DATA SECTION:
* Start *
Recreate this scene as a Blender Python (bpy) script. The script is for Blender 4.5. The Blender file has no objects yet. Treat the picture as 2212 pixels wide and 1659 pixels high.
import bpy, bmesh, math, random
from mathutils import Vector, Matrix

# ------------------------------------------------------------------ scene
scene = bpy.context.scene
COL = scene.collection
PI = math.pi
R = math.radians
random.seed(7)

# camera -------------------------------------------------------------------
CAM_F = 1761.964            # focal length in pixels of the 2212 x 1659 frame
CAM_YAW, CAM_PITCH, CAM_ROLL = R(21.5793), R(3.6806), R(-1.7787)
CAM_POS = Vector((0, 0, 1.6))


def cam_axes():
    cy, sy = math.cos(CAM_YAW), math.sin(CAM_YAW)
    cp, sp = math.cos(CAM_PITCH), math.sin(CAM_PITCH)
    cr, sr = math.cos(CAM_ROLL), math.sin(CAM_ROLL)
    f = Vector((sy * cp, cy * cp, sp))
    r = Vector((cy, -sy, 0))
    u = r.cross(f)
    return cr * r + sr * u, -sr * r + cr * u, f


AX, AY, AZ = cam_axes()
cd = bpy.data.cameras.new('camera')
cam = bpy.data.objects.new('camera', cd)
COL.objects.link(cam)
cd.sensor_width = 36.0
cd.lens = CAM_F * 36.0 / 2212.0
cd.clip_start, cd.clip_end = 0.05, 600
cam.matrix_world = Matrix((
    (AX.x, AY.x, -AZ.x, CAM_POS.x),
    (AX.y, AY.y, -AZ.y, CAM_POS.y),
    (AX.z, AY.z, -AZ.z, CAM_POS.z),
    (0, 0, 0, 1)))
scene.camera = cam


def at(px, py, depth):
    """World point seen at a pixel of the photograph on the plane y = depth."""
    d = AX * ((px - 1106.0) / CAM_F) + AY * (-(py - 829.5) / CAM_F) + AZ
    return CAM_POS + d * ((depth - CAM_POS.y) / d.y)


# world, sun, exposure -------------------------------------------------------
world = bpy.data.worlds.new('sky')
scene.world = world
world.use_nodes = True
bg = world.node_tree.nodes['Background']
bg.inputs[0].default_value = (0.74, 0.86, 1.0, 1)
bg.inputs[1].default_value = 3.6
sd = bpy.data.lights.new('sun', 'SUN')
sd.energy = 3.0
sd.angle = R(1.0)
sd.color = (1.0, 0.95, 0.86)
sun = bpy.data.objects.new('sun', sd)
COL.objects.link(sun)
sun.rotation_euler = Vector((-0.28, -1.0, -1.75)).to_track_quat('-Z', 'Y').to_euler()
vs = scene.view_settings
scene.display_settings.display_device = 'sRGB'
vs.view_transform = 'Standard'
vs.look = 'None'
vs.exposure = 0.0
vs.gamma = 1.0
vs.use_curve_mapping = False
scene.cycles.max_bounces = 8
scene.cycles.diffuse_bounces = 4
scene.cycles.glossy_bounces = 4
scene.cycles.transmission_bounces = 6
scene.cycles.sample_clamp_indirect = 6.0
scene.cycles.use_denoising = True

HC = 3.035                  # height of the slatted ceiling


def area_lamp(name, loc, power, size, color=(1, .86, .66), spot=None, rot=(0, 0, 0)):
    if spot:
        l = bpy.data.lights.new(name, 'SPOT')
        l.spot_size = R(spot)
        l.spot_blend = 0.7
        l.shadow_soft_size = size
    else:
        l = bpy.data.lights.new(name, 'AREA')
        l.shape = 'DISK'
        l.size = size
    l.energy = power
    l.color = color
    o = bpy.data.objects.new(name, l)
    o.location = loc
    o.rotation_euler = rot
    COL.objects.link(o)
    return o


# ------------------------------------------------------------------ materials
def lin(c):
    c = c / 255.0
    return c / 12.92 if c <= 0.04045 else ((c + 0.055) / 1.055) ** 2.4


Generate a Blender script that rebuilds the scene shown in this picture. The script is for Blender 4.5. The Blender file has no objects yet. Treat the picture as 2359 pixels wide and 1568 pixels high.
* End *
REQUIRED WORK: All of the data shown above must be copied exactly.

OUTPUT FOR THIS TASK:
Recreate this scene as a Blender Python (bpy) script. The script is for Blender 4.5. The Blender file has no objects yet. Treat the picture as 2212 pixels wide and 1659 pixels high.
import bpy, bmesh, math, random
from mathutils import Vector, Matrix

# ------------------------------------------------------------------ scene
scene = bpy.context.scene
COL = scene.collection
PI = math.pi
R = math.radians
random.seed(7)

# camera -------------------------------------------------------------------
CAM_F = 1761.964            # focal length in pixels of the 2212 x 1659 frame
CAM_YAW, CAM_PITCH, CAM_ROLL = R(21.5793), R(3.6806), R(-1.7787)
CAM_POS = Vector((0, 0, 1.6))


def cam_axes():
    cy, sy = math.cos(CAM_YAW), math.sin(CAM_YAW)
    cp, sp = math.cos(CAM_PITCH), math.sin(CAM_PITCH)
    cr, sr = math.cos(CAM_ROLL), math.sin(CAM_ROLL)
    f = Vector((sy * cp, cy * cp, sp))
    r = Vector((cy, -sy, 0))
    u = r.cross(f)
    return cr * r + sr * u, -sr * r + cr * u, f


AX, AY, AZ = cam_axes()
cd = bpy.data.cameras.new('camera')
cam = bpy.data.objects.new('camera', cd)
COL.objects.link(cam)
cd.sensor_width = 36.0
cd.lens = CAM_F * 36.0 / 2212.0
cd.clip_start, cd.clip_end = 0.05, 600
cam.matrix_world = Matrix((
    (AX.x, AY.x, -AZ.x, CAM_POS.x),
    (AX.y, AY.y, -AZ.y, CAM_POS.y),
    (AX.z, AY.z, -AZ.z, CAM_POS.z),
    (0, 0, 0, 1)))
scene.camera = cam


def at(px, py, depth):
    """World point seen at a pixel of the photograph on the plane y = depth."""
    d = AX * ((px - 1106.0) / CAM_F) + AY * (-(py - 829.5) / CAM_F) + AZ
    return CAM_POS + d * ((depth - CAM_POS.y) / d.y)


# world, sun, exposure -------------------------------------------------------
world = bpy.data.worlds.new('sky')
scene.world = world
world.use_nodes = True
bg = world.node_tree.nodes['Background']
bg.inputs[0].default_value = (0.74, 0.86, 1.0, 1)
bg.inputs[1].default_value = 3.6
sd = bpy.data.lights.new('sun', 'SUN')
sd.energy = 3.0
sd.angle = R(1.0)
sd.color = (1.0, 0.95, 0.86)
sun = bpy.data.objects.new('sun', sd)
COL.objects.link(sun)
sun.rotation_euler = Vector((-0.28, -1.0, -1.75)).to_track_quat('-Z', 'Y').to_euler()
vs = scene.view_settings
scene.display_settings.display_device = 'sRGB'
vs.view_transform = 'Standard'
vs.look = 'None'
vs.exposure = 0.0
vs.gamma = 1.0
vs.use_curve_mapping = False
scene.cycles.max_bounces = 8
scene.cycles.diffuse_bounces = 4
scene.cycles.glossy_bounces = 4
scene.cycles.transmission_bounces = 6
scene.cycles.sample_clamp_indirect = 6.0
scene.cycles.use_denoising = True

HC = 3.035                  # height of the slatted ceiling


def area_lamp(name, loc, power, size, color=(1, .86, .66), spot=None, rot=(0, 0, 0)):
    if spot:
        l = bpy.data.lights.new(name, 'SPOT')
        l.spot_size = R(spot)
        l.spot_blend = 0.7
        l.shadow_soft_size = size
    else:
        l = bpy.data.lights.new(name, 'AREA')
        l.shape = 'DISK'
        l.size = size
    l.energy = power
    l.color = color
    o = bpy.data.objects.new(name, l)
    o.location = loc
    o.rotation_euler = rot
    COL.objects.link(o)
    return o


# ------------------------------------------------------------------ materials
def lin(c):
    c = c / 255.0
    return c / 12.92 if c <= 0.04045 else ((c + 0.055) / 1.055) ** 2.4


Generate a Blender script that rebuilds the scene shown in this picture. The script is for Blender 4.5. The Blender file has no objects yet. Treat the picture as 2359 pixels wide and 1568 pixels high.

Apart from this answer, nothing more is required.